The problem
Only the lines from the first one through the line with "R = math.radians" should be printed, exactly as they appear.
* BEGIN Provided records *
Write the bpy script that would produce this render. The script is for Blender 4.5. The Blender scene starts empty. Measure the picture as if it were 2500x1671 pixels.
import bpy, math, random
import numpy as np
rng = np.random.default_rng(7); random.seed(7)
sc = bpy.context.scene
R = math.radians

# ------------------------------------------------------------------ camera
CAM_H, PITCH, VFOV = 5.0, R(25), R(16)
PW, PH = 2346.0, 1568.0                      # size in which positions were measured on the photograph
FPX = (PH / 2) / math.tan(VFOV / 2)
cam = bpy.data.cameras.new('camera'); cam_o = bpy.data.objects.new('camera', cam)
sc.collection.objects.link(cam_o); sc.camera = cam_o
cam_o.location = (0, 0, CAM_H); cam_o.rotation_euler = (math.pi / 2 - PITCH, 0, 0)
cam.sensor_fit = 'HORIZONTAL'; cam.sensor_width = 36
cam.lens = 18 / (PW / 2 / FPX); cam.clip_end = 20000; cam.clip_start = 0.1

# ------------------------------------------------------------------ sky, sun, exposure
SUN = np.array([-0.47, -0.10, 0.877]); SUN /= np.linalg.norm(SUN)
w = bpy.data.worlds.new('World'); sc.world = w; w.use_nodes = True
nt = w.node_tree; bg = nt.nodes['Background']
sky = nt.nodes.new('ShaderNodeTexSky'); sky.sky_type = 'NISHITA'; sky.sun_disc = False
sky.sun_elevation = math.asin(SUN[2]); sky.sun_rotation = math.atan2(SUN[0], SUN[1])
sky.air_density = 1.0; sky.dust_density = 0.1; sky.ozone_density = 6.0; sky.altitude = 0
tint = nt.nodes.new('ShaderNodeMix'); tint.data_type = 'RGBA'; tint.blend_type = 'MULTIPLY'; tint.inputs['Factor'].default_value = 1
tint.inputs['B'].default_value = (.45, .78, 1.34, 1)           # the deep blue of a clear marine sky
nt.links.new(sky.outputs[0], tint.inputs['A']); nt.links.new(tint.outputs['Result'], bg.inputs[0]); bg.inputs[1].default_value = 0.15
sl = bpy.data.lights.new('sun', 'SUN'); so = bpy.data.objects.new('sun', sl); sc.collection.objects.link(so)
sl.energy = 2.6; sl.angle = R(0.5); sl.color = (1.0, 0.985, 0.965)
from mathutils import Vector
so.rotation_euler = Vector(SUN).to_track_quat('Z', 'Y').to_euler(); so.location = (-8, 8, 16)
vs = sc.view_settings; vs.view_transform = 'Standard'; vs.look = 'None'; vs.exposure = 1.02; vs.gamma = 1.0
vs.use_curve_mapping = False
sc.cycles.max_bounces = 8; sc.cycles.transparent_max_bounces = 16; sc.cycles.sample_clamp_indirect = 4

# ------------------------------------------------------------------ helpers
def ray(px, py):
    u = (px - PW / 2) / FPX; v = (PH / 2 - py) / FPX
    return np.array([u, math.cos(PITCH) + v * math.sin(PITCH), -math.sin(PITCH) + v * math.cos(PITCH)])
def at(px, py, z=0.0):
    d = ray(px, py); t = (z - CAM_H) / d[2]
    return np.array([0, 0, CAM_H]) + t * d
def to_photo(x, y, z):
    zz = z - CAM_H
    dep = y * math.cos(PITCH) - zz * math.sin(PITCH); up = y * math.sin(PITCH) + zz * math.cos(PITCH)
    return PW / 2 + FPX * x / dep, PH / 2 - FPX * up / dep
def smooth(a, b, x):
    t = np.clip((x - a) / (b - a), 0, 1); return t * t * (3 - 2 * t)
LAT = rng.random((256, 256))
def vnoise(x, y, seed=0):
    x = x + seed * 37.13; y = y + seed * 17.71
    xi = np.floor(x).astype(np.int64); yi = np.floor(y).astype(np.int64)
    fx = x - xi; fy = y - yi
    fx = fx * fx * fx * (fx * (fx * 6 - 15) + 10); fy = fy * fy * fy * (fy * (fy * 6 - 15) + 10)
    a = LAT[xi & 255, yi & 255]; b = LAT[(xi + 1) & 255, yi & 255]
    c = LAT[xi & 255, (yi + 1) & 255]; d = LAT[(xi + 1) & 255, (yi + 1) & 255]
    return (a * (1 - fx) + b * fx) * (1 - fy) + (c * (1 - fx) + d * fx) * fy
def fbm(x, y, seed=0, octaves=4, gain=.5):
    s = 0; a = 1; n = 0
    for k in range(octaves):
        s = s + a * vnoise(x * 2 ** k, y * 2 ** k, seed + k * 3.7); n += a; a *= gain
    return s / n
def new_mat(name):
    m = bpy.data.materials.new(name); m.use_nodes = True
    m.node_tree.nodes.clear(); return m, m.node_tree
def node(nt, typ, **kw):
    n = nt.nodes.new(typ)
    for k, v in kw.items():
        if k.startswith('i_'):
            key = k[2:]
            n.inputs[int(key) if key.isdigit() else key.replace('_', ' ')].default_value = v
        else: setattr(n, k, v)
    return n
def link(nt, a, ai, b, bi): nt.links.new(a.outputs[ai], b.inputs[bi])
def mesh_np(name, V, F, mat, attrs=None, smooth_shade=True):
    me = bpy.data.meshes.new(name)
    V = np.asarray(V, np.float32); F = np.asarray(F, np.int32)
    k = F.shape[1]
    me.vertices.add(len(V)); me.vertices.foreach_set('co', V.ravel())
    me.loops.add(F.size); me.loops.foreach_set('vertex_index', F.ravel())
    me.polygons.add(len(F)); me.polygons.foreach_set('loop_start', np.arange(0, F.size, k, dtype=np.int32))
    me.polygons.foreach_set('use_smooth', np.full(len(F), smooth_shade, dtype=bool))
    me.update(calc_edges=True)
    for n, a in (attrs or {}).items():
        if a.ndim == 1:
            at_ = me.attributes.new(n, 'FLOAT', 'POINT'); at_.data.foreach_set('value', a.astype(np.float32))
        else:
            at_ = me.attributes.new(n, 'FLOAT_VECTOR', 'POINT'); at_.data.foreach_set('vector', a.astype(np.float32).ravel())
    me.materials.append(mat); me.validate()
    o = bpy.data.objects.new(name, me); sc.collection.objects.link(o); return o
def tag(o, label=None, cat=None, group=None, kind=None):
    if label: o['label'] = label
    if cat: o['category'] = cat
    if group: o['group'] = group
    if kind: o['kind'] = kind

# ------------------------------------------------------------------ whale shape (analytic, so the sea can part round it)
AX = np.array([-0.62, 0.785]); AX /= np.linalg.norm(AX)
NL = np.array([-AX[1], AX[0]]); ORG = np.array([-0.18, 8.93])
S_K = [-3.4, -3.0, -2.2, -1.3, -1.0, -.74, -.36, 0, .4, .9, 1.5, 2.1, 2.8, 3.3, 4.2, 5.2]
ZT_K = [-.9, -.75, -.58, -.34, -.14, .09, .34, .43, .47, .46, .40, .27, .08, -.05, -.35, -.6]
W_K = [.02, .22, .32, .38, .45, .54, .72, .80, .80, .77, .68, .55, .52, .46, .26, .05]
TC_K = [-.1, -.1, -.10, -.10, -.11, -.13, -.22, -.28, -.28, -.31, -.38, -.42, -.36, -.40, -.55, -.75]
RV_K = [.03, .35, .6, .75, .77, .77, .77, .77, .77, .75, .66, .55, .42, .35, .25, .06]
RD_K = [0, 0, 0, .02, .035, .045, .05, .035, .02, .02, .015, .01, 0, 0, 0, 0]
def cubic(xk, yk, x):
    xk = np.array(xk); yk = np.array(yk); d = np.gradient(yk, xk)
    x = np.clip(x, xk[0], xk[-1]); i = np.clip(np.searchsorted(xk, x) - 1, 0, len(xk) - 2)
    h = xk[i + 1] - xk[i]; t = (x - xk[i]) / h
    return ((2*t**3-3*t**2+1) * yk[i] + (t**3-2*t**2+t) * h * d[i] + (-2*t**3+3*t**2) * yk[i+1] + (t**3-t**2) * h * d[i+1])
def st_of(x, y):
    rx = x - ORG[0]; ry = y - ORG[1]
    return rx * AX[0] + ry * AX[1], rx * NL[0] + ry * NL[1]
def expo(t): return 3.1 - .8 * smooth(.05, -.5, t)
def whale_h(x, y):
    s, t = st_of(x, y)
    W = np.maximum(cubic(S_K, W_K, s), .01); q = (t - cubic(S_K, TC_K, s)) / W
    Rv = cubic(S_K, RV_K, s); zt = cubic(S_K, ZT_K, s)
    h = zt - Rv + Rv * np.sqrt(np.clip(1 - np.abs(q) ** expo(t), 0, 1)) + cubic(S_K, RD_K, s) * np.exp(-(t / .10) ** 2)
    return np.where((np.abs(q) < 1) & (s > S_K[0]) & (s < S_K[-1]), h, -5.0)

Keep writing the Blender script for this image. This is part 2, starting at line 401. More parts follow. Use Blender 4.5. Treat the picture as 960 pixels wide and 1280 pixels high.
* END Provided records *
Written solution
Write the bpy script that would produce this render. The script is for Blender 4.5. The Blender scene starts empty. Measure the picture as if it were 2500x1671 pixels.
import bpy, math, random
import numpy as np
rng = np.random.default_rng(7); random.seed(7)
sc = bpy.context.scene
R = math.radians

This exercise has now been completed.